NTSC national television system committee (or probably more commonly as never the same color) is the US analog broadcast TV scheme. NTFS is the Windows NT File System is the current Microsoft storage volume format, when not using one of the older FAT file allocation table variants.

Aug 26, 2023 2:11 AM in response to MrHoffman

Thanks MrHoffman. Did you mean this Paragon (see screenshot)? To the best of my recollection, it's always been on my iMac and loads every time I boot up. Shows at the top of the screen around the time the drive mount notification shows.


So if it can read NTSC, and NTSC is the format of this drive, and I used to be able to read and write to and from but now can't as of some time somewhat recently, is there something else I need to be doing re Paragon?


Any idea what might be going on?


Aug 11, 2023 6:25 PM in response to Tinascousin

Temporarily empty the external NTFS storage device somewhere else, erase and reformat it to HFS+ Apple Extended Journaled or APFS, repopulate it, and continue on with life.


Or get Paragon or such, which can read and write NTFS.


If you’re swapping the NTFS drive around locally, consider setting up and using a file share from Windows or Mac.
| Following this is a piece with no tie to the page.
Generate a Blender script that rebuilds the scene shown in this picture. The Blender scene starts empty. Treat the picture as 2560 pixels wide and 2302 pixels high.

Aug 26, 2023 5:32 PM in response to Tinascousin

Tinascousin wrote:

In Get Info for this drive, firstly I note the drive name and extension field is greyed out. Format shows as "Windows NT File System (NTFS)", which made me wonder if this was the culprit but then, as noted above, I've definitely successfully save to this location in the recent past.


If this is a NTFS-formatted volume on a directly-attached drive, there is no way you can write to it unless you have a third-party NTFS driver installed and working. Out of the box, macOS can read (but not write) NTFS volumes.


You say that you could write to it in the recent past. This suggests that you had a working driver installed – but that something has happened to your driver installation.


Incidentally, on a second external drive (Format: ExFAT") I can do everything I've mentioned above


Out of the box, macOS can read and write to FAT32 and exFAT volumes.